How many houses do we need? Where? Who should build them – councils or private builders? How will this be financed and what should they look like?

Tudor Walters drafted the socialist architect Sir Raymond Unwin onto his committee. He was a man who had already designed New Earswick model village, Letchworth Garden City and Hampstead Garden Suburb.

“The Tudor Walters report was not stuffed into a filing cabinet and forgotten.”

Duly delivered in 1918, suffused with Edwardian optimism, the Tudor Walters report was not stuffed into a filing cabinet and forgotten (like most reports).

Amazingly, it led to an official government design manual, backed by primary legislation in housing and town planning that was supposed to summon into being large numbers of attractive and affordable houses.

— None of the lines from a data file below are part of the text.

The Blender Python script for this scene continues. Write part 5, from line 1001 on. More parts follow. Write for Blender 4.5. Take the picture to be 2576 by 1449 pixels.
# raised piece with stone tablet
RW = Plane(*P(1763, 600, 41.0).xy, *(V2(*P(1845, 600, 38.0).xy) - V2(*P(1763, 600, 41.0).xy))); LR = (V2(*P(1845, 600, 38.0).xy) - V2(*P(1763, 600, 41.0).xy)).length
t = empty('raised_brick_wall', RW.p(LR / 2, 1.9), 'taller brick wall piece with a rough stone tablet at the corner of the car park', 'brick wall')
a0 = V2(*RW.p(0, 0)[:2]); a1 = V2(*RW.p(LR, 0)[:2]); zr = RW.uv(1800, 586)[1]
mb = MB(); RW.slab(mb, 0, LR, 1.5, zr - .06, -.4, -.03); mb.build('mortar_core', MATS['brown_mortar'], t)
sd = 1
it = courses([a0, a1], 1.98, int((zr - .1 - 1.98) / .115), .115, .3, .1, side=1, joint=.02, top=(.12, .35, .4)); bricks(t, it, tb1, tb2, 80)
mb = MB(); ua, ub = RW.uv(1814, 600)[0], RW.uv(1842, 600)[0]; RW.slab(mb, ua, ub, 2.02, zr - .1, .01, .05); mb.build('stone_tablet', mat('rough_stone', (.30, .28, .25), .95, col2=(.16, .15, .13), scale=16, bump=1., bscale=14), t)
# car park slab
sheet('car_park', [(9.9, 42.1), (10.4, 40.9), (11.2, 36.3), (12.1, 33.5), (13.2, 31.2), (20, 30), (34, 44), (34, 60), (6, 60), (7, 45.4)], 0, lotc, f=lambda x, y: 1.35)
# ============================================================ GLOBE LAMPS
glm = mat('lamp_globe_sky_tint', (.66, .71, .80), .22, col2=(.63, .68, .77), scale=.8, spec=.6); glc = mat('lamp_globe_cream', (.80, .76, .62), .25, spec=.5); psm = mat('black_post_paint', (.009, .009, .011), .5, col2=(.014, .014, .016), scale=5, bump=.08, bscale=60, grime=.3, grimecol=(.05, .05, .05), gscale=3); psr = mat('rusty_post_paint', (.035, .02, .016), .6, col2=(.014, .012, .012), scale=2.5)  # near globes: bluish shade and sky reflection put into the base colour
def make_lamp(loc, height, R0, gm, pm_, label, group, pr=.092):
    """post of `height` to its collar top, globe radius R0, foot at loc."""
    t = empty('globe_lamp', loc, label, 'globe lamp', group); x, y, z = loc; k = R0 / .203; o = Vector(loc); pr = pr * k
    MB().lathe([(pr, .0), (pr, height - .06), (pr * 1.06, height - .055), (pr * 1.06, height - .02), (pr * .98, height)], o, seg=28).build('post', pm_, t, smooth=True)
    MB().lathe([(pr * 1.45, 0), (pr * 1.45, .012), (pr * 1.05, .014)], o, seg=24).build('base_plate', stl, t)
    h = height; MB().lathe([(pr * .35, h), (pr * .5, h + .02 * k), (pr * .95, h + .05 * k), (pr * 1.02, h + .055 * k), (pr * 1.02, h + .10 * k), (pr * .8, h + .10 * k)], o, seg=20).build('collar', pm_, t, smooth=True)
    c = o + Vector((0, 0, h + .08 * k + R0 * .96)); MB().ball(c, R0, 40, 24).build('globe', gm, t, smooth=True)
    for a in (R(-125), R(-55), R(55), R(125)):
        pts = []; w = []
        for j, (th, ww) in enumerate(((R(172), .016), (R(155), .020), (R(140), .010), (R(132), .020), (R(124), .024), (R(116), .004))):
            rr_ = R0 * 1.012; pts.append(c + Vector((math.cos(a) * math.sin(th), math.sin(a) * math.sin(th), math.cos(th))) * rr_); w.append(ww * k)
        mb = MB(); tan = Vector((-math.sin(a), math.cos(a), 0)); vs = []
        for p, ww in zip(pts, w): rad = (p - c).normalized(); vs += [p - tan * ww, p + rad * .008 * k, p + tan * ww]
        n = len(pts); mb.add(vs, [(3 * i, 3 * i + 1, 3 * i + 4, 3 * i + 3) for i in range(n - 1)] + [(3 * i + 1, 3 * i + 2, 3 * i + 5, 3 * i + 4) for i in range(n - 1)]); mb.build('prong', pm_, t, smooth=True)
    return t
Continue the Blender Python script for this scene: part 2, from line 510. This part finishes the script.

Even better, these houses were soon being built, though not in as large numbers as Christopher Addison, the minister with responsibility for housing at the time, would have wished.

The ones that were built, in individual groups and ‘council estates’, pleased thousands of ex-soldiers and their wives. Subliminally, they form a landscape that we think of as typically English.

Interestingly, the standards outlined by Tudor Walters’ report are far superior to what we require of social housing today – two-story houses, in short rows of four or six, each with gardens, built at no more than 12 to the acre. Inside, a living room, a bathroom, a water closet, a larder, a coal store, and sometimes a parlour were required.

“Few politicians seem to care about providing affordable housing as a social good.”

Now, few politicians seem to care about providing affordable housing as a social good. ‘Council housing’ has acquired negative connotations. It is endlessly used, in film and on television, as a lazy visual shorthand for crime and deprivation.

We should know better. And we should be proud of the architectural and social legacy that Tudor Walters and Unwin have bequeathed us.

Talented and hopeful people, they represent a tradition of generosity and altruism in their professions – not the greed and cost-cutting that led to the inferno of Grenfell Tower.

It’s not just poor people who deserve better. We all do. Today, in many parts of England, you would have to own your own company or a small private fortune to afford the kind of house that Tudor Walters thought everyone should have.